Political leaders in the Ivory Coast have agreed to stop hostilities at talks in Pretoria. After four days of talks the four main political leaders in Ivory Coast signed an agreement in which they said they would immediately and finally cease all hostilities.

President Laurent Gbagbo, rebel leader Guillaume Soro, former President Henei Konan Bedie, and opposition leader Alassane Ouattara also stipulated in the agreement that presidential elections must be held in October 2005 and that these should be immediately followed by legislative elections.

South African President Thabo Mbeki, who has been mediating the talks at the behest of the African Union, told reporters that the commanders of the government and rebel forces will meet in Bouake on April 14 to discuss disarmament and the formation of a national army.

"We discussed the question of disarmament, demobilization, and re-integration, the implementation of earlier decisions with regards to this, the DDR process, and therefore decided that the chiefs of staff both of the National Armed Forces of Cote de Ivoire and armed forces of Force Nouvelle would get together to ensure the implementation of the national plan for DDR, which will therefore commence on the 14th of april this year under the chairpersonship of the prime minister," Mr. Mbeki said.

The government has up to now used the controversial Article 35 of the Ivorian constitution to exclude opposition leader Ouattara from being a candidate, because of questions of nationality.

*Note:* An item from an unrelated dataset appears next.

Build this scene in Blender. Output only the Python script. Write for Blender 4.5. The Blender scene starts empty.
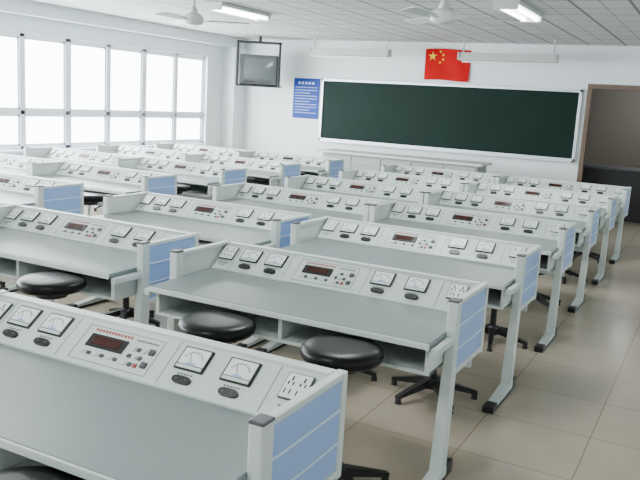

But the leaders have mandated Mr. Mbeki rule on the issue of eligibility of presidential candidates. Before he does so, he will first consult with African Union leader and Nigerian President Olusegun Obasanjo and U.N. Secretary-General Kofi Annan.

The agreement comes four months after a fragile cease-fire was broken by government forces in November with a series of bombing raids and an eight-month impasse in the peace initiative launched by Mr. Mbeki. He was asked by the African Union to intervene when several earlier peace initiatives failed to completely halt the civil war which began in 2002.